Housing market and residential lending
On the housing side, single-family residential is feeling the brunt of the government shutdown. Lenders and servicers are doing all they can to minimize the impact on homebuyers and borrowers. However, as the shutdown drags on, the impacts on individual families and the housing market in general become more severe. Closings are being delayed, home sales and purchases are falling through, and existing borrowers are struggling to make their next payment, says Pete Mills, senior vice president, residential policy and member services at the Mortgage Bankers Association (MBA).

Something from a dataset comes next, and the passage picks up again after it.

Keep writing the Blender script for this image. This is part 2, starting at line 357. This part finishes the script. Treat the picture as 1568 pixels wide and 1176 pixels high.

According to a report by Moody’s Investors Services, “the shutdown is negative for all residential mortgage lenders, which face an increased risk of missing red flags on borrower quality, lapses that could lead to loans with higher risk of losses.” Lenders will need to create manual workarounds to replace origination processes such as validating social security numbers that may result in errors or, in extreme cases, instances of fraud.
Moody’s also noted that credit risk was neutral for outstanding residential mortgage-backed securities and new RMBS. According to the report, future RMBS deals are unlikely to include loans with material process errors, such as missing employment verifications, because such issues would either be cured after the shutdown and before securitization or flagged by preclosing due diligence.